Com isso, as constantes viagens de que Ryan tanto gostava para estar sempre longe da terra firme (e, por conseguinte, de uma vida dita normal) perderiam a razão de ser. Uma facada no peito de um homem com o orgulho ferido. Mas, antes que essa ideia seja, de fato, implementada, Ryan e Natalie deverão empreender as últimas viagens agendadas para as demissões. Uma vez juntos nessa, eles terão de se entender, mesmo que, a princípio, a contragosto. Ao leitor dessa crítica, não custa nada salientar que, em qualquer momento da história esses dois personagens vão cair de amores um pelo outro, no que se configuraria a clássica trama dos opostos que discutem, e depois se veem diante de uma atração irresistível um pelo outro. Isso tampouco acontece com Ryan e Alex, que, como dois adultos vacinados, encontram-se ocasionalmente em algumas de suas numerosas escalas e conexões.
"Amor sem escalas" é um filme que seduz por sua abordagem sutil de um tema bastante caro ao cinema e ao público, em geral. O diretor Jason Reitman trata de pessoas perdidas em um mundo cada vez mais isomorfista, em que, juntamente com os avançoes tecnológicos, as distâncias emocionais entre os indivíduos cresce progressivamente. A novidade trazida por Natalie confirma essa tese. Torna uma tarefa por si só já ingrata, em algo ainda mais frio e distante. Outro aspecto que chama a atenção no longa são suas paisagens, áridas como os corações de seus protagonistas, que parecem cansados de sonhar com pessoas, e preferem estar apegados a coisas. Nas viagens de Ryan e Natalie, eles passam por cidades e estados pouco badalados dos EUA, e evidenciam nelas a crise que já vinha assolando o país. Também por esse sentido, "Amor sem escalas" é um filme totalmente de seu tempo, já que inclui em seu roteiro a situação caótica da contemporaneidade, que repercute na economia, na cultura e até no âmbito esportivo, mais do que nunca, um paliativo para as mazelas a que somos submetidos dia a dia.

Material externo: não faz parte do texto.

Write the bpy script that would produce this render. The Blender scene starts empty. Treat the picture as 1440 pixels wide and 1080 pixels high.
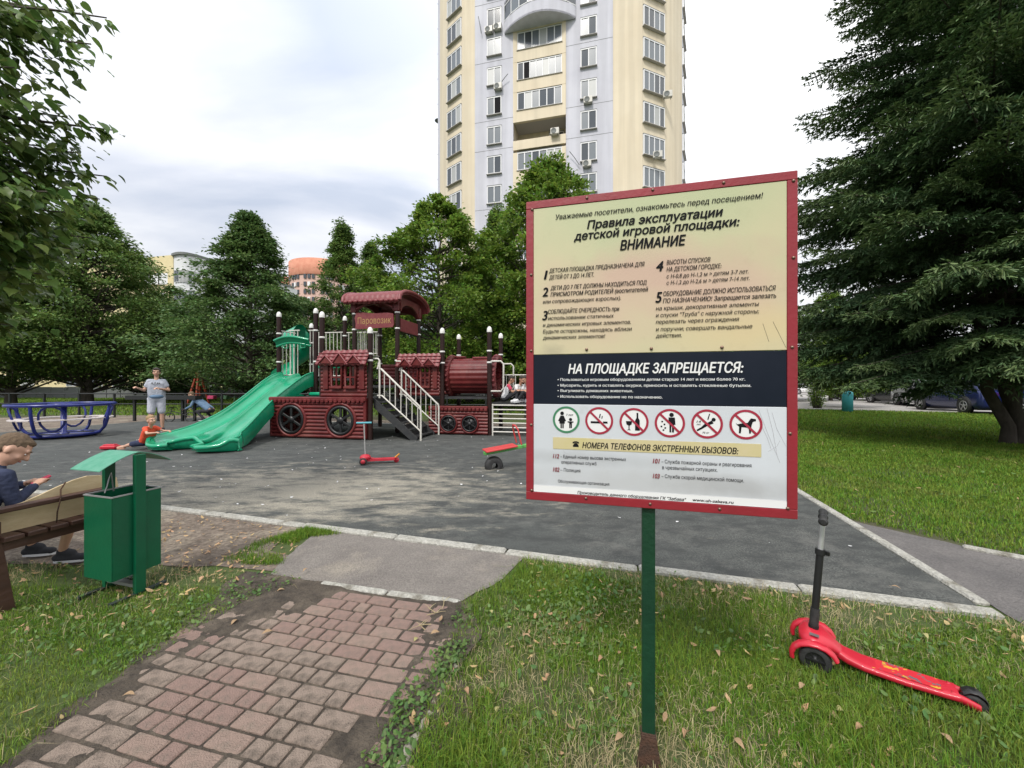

O filme também tem uam trilha sonora envolvente e leve que casa perfeitamente com a atmosfera de desalente impressa pelo cineasta. Reitman, aliás, vem contruindo uma carreira louvável no cinema. Depois de "Obrigado por fumar" (2006) e "Juno" (2007), ele chega ao seu terceiro filme mostrando maturidade e eficiência na condução de uma história que precisa realmente de cada um dos seus minutos de duração para se desenvolver. O cinema praticado pelo diretor não é feito de excessos, mas de uma fluidez e de uma direção de atores eficaz, que muito contribuem para tornar cada um dos filmes irresistíveis.
De alguma maneira, é possível aproximar os três protagonistas apresentados por Reitman até agora. Tanto Nick Naylor (Aaron Eckhart) quanto Juno McGuff (Ellen Page) e Ryan Binghan (Clooney) são pessoas em busca de um lugar no mundo e no coração de alguém, mesmo que mascarem esse desejo, a tal ponto de sequer se dar conta deles. Os três também acabam se atrapalhando na forma como levam suas vidas, sendo, como muitos indivíduos, movidos pelas circunstâncias que se lhes apresentam cotidianamente. Com isso, o subtexto da filmografia de Reitman assinala traços importantes da condição humana. E esses traços podem ser expressos do ponto de vista de um representante cínico da indústria tabagista, que precisa do cinismo para sutentar sua carreira, de uma adolescente que não hesita em abrir mão do próprio filho por estar convicta de que ele veio na hora errada, ou de um homem que quer tanto se livrar de suas "bagagens" emocionais que, em algum momento, se vê confrontado com a necessidade de criar laços com alguém e mantê-los. Retrocessos ou sutis variações de pensamento?